Large control rooms may have 15 to 30 x 3 to 5 feet of glass, often with an angle or two. Ceilings may be 12 feet or higher. There are often racks of equipment with metal face plates behind and/or to the side of the engineers position [EP]. There is a large flat, metal sheet extending 3 to 6 feet either side of the EP. There is a flat meter bridge extending the same distance about 3 feet in front of the EP.

Add in musicians, artists, A&R & record co. execs and it's not at all similar.

Monitors require several multiples the power at 3-4m as at 1m away markedly increasing distortion. Reflections from the back of the console markedly change the tonal balance.

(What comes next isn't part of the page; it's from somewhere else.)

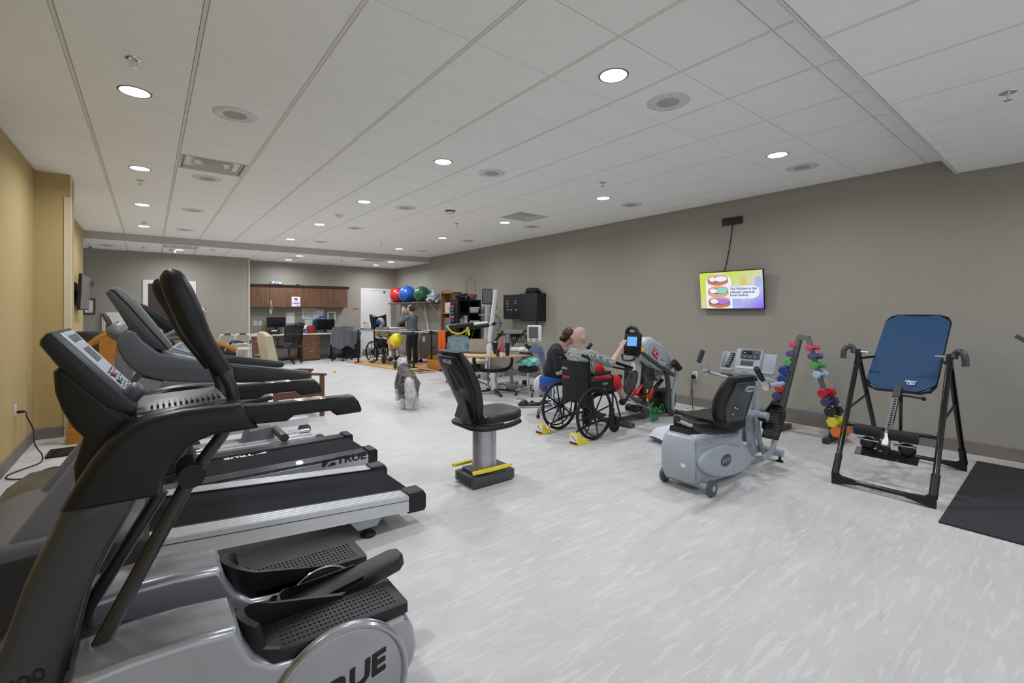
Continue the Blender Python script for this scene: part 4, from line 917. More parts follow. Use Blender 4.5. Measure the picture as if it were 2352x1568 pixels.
# white door
a, b = P(828, 661.6, y=Y2), P(898, 663.9, y=Y2); zt2 = a.z
f = MB().mm((a.x, Y2-.02, 0), (a.x+.06, Y2+.001, zt2), .003).mm((b.x-.06, Y2-.02, 0), (b.x, Y2+.001, zt2), .003).mm((a.x+.06, Y2-.02, zt2-.07), (b.x-.06, Y2+.001, zt2), .003)
dr1 = st(f, 'door_1', 'white_paint')
lf = st(MB().mm((a.x+.06, Y2-.012, .01), (b.x-.06, Y2-.002, zt2-.07), .002), 'door_leaf', 'white_paint', dr1)
q = P(836.5, 741, y=Y2)
MB().tube([(q.x, Y2-.01, q.z), (q.x, Y2-.07, q.z), (q.x+.12, Y2-.07, q.z)], .011, 8).lathe([(.03, 0), (.03, .012), (0, .014)], (q.x, Y2-.012, q.z), (0, -1, 0), 16).build('handle', 'steel', lf)
MB().mm((a.x+.08, Y2-.016, .03), (b.x-.08, Y2-.012, .22)).build('kick_plate', 'steel', lf)
p_, r_ = P(880, 669, y=Y2), P(885, 673.5, y=Y2); MB().mm((p_.x, Y2-.014, r_.z), (r_.x, Y2-.012, p_.z)).build('blue_sticker', 'blue', lf, label='small blue sticker')
MB().torus((q.x+.07, Y2-.06, q.z-.13), .09, .008, (0, 1, 0), 24, 6).build('door_loop', 'white_plastic', label='thin white loop hanging from the white door lever', cat='loop')
# --- ball shelf on the long wall
q0, q1 = 14.75, 11.72; SZ = 1.745
sh_ = thing('ball_shelf', 'long dark wall shelf holding exercise balls in the far corner', 'shelf', (6.6, 13.2, SZ))
MB().mm((6.30, q1, SZ-.03), (XR, q0, SZ), .003).build('board', 'walnut_dark', sh_)
MB().mm((6.30, q1, SZ), (6.315, q0, SZ+.02)).build('lip', 'steel', sh_)
for y in (12.1, 13.0, 14.0): MB().tube([(XR-.01, y, SZ-.35), (6.45, y, SZ-.04)], .012, 6).mm((XR-.02, y-.015, SZ-.4), (XR, y+.015, SZ-.03)).build('bracket', 'white_plastic', sh_)
for px, r, m, lb in ((914, .268, 'ball_red', 'red exercise ball on the wall shelf, furthest into the corner'), (935.6, .278, 'blue', 'blue exercise ball on the wall shelf between the red and green'), (969.6, .25, 'green', 'green exercise ball on the wall shelf beside the plastic bag')):
    xx = XR-r-.006; p = P(px, 680, x=xx); t = thing('exercise_ball', lb, 'exercise ball', (xx, p.y, SZ), 0, 'exercise balls on the wall shelf')
    MB().ball((xx, p.y, SZ+r+.001), r, 40).build('ball', m, t); MB().cyl((xx-r*.7, p.y-r*.7, SZ+r), (xx-r*.715, p.y-r*.715, SZ+r), .01, 8).build('plug', m, t)
mat('poly_bag', (170, 178, 190), .25, var=.5, scale=10, alpha=.85)
p = P(996, 690, x=6.55); crumple('plastic_bag', (6.55, p.y, SZ), (.15, .26, .17), 'poly_bag', 'crumpled clear grey plastic bag at the end of the ball shelf', 'plastic bag', 12, amp=.5)
MB().tube([P(975, 698, x=6.7), P(984, 760, x=6.72)], .02, 8).build('wall_pipe', 'white_paint', label='white pipe running down the wall under the ball shelf', cat='pipe')
# --- parallel bars with platform
O2 = V((4.67, 13.0, 0)); U = V((.31, -.951, 0)); W = V((.951, .31, 0))
pb_ = thing('parallel_bars', 'steel parallel walking bars on black posts over the wooden platform', 'parallel bars', (5.3, 11.9, .04))
mat('stripe_black', (40, 38, 36), .6)
pl = thing('bar_platform', 'low light-oak platform with a striped edge under the parallel bars', 'platform', (5.4, 11.8, 0))
pg = [(4.49, 13.55), (5.04, 9.98), (5.5, 10.03), (5.58, 10.78), (6.15, 10.95), (5.75, 13.7)]
MB().prism(pg, 'z', 0, .035, .008, 2).build('deck', 'light_oak', pl)
for s in (0, 1):
    A2 = V((5.04, 9.98, 0)).lerp(V((5.5, 10.03, 0)), .06+.5*s); B2 = A2+V((.14, .015, 0)); D2 = V((-.08, .52, 0))
    MB().prism([(A2.x, A2.y+.02), (B2.x, B2.y+.02), ((B2+D2).x, (B2+D2).y), ((A2+D2).x, (A2+D2).y)], 'z', .035, .0375).build('stripe', 'stripe_black', pl)
for j, off in enumerate((0, .66)):
    zb3 = .955
    pa_ = O2+W*off+U*(-.75)+V((0, 0, zb3)); pb2 = O2+W*off+U*(2.75)+V((0, 0, zb3))
    br = MB().tube([pa_, pb2], .019, 12).build('handrail_bar', 'steel', pb_)
    MB().tube([pa_+U*2.5+V((0, 0, -.05)), pa_+U*3.1+V((0, 0, -.05))], .024, 10).build('black_sleeve', 'black', pb_)
    for s in (0, 2.2):
        c = O2+W*off+U*s
        pst = MB().cyl(c+V((0, 0, .04)), c+V((0, 0, .93)), .021, 12).cyl(c+V((0, 0, .04)), c+V((0, 0, .5)), .028, 12).build('post', 'black', pb_)
        MB().box(c+V((0, 0, .94)), (.06, .06, .06), None, .008).build('clamp', 'black', pst)
        MB().box(c+V((0, 0, .042)), (.2, .14, .012), rotm(0, 0, .3), .003).build('foot_plate', 'black', pst)
        MB().cyl(c+V((.02, -.04, .52)), c+V((.02, -.09, .52)), .014, 8).build('knob', 'black', pst)
# orange cloth over bar
c = O2+W*.66+U*2.55; oc = []
cl = MB(); cl.grid(lambda u, v: c+U*((u-.5)*.24)+V((.02*sin(14*u)*v, -.03+.02*cos(11*u)*v, .97-.55*v+.04*sin(6*u)*v)), 14, 10)
cl.grid(lambda u, v: c+U*((u-.5)*.24)+V((.02*sin(14*u)*v, -.022+.02*cos(11*u)*v, .97-.55*v+.04*sin(6*u)*v)), 14, 10).build('orange_cloth', 'orange', label='bright orange cloth hanging from the parallel bar', cat='cloth')
# stainless cabinet on casters
def at_floor(px, py): return P(px, py, z=0)
b0 = V((6.05, 11.95, 0)); sc = thing('steel_cabinet', 'stainless steel hot-pack cabinet on black casters behind the bars', 'cabinet', b0)
pA, pB = P(963, 800, y=12.0), P(986, 800, y=12.0)
xa, xb = pA.x, pB.x
MB().mm((xa, 11.98, .12), (6.72, 12.5, .83), .01, 2).build('body', 'steel', sc)
MB().mm((xa+.0, 11.972, .14), (xb+.1, 11.98, .80), .003).build('front_panel', 'steel', sc)
q = P(973, 778, y=11.97); MB().mm((q.x-.035, 11.969, q.z-.08), (q.x+.05, 11.972, q.z+.07)).build('notice', 'paper', sc)
MB().mm((xa-.01, 11.96, .83), (6.74, 12.51, .86), .006).build('lid', 'steel', sc)
for x in (xa+.06, 6.65):
    for y in (12.03, 12.44): MB().lathe([(0, -.02), (.05, -.02), (.06, -.01), (.06, .01), (.05, .02), (0, .02)], (x, y, .06), (0, 1, 0), 18, cap=False).cyl((x, y, .06), (x, y, .12), .012, 8).build('caster', 'black', sc)
q = P(957, 822, z=0); t = thing('waste_bin', 'dark grey waste bin behind the standing person', 'bin', (q.x, q.y+.2, 0))
MB().loft([[(q.x+.14*s*a_, q.y+.25+.14*s*b_, z) for a_, b_ in ((-1, -1), (1, -1), (1, 1), (-1, 1))] for s, z in ((.8, 0), (1, .55), (1.08, .56), (1.08, .6))]).build('bucket', 'frame_grey', t)
# white trolley with black box + red item
xa, xb = P(897, 755, y=13.9).x, P(928, 755, y=13.9).x
t = thing('white_trolley', 'white topped trolley table behind the standing person', 'table', ((xa+xb)/2, 13.5, 0)); zt3 = P(912, 752, y=13.9).z
MB().mm((xa, 13.9, zt3-.03), (xb, 14.4, zt3), .005).build('top', 'white_plastic', t)
for x in (xa+.05, xb-.05):
    for y in (13.95, 14.35): MB().mm((x-.015, y-.015, 0), (x+.015, y+.015, zt3-.03)).build('leg', 'light_grey', t)
xq = P(922, 745, y=14.1).x; t = thing('coffee_machine', 'black box appliance with a red tray on the white trolley', 'appliance', (xq, 14.1, zt3))
MB().mm((xq-.09, 14.02, zt3+.02), (xq+.09, 14.2, zt3+.2), .01).build('body', 'black', t); MB().mm((xq-.13, 13.98, zt3), (xq+.12, 14.22, zt3+.02), .004).build('tray', 'red', t)
# wooden rockers
for k, (xx, yy, s_) in enumerate(((6.22, 11.38, 1), (5.62, 10.35, .8))):
    t = thing('rocker_board', ['curved oak rocker board on the floor behind the parallel bars', 'smaller curved oak rocker board beside the black shelf'][k], 'balance board', (xx, yy, 0), 0, 'oak rocker boards')
    for dx in (0, .25):
        pr = [(yy-.42*s_, .13), (yy-.40*s_, .05), (yy-.28*s_, 0), (yy+.28*s_, 0), (yy+.40*s_, .05), (yy+.42*s_, .2), (yy+.3*s_, .26), (yy-.3*s_, .26), (yy-.4*s_, .22)]
        MB().prism(pr, 'x', xx+dx, xx+dx+.025, .004).build('rocker', 'oak', t)
    MB().mm((xx+.025, yy-.35*s_, .04), (xx+.25, yy+.35*s_, .06)).build('platform', 'oak', t)
MB().ball((3.514, 11.413, .034), .034, 18).build('tennis_ball', 'tennis' if 'tennis' in MATS else mat('tennis', (200, 220, 60), .9, bump=.3), label='yellow-green tennis ball alone on the open floor', cat='ball')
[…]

Engineers have dozens of tools to master. Near field monitors are but one.
Control room acoustics are nothing like home.
Acoustic law dont change but they cannot be applied with blinders...

No small room is the same, and a small room has not the same geometry, the same topology and the same acoustical content than a larger living room...

The acoustic law dont change, for example the ratio 62 to 38 is the Golden section...This is universal from molecules to galaxies and in between corresponding to the optimal distribution of branches all along a tree trunk...But even this ratio cannot be blindly put in action without taking into account anything else...(in my square small room this ratio work)

But a Greek remarkable open amphitheater acoustic is not a closed church acoustic, same laws applied and some other laws linked to the existence of walls and ceilings, same laws but with new one and with great variations and modifications and adaptations..

In fact except some very universal laws about ratio or some reflective principle and absorbing pattern and materials functions and diffusion law in relation with geometrical patterns etc, no room ask for exactly the same treatment and controls...

Any acoustician use his ears not only an equation...Otherwise for example: how to adapt some surface or correcting some diffusive 3-d patterns to the disparate acoustical properties of the different materials in use to construct some room and building and how about the diffrent acoustic properties of the materials and fabric of the furniture?

Geometry, topology and acoustical content of materials in the room are NEVER the same for ANY room compare to others...

All object in a room impact the perception of sound.... Even small one....And dont laugh some may hear that if not you.... Anyway acoustic said so, not me....And i verified some of that in the last 2 years...

In the same way they are general rules for each kind of speakers, but none of them can be used in exactly the same way, locations, distance, if the geometry, the topology(how many windows and doors) and the acoustical content is different for each room where they will put into work...

In acoustic no one can economize or dispense with working ears....
"...Your Maggies and Martin Logan’s may not work as noted, that article was not targeting this type of speaker. However your Triangles, with the proper acoustic treatment would. Just because a speakers name is Triangle does not change the physics of acoustics..."

The answer is; No they wouldn’t. None of my Triangle loudspeakers worked placed near the front wall even with acoustic treatments. It would have been nice if they did because they ended well out into the room. You may not be aware that some Triangle loudspeakers have rear firing drivers so a blanket statement that all Triangle loudspeakers would work on the wall (near the wall) may mislead some people.
Triangle says; " a position far from the back wall reproduces a wide and deep sound image." ...and indeed it does.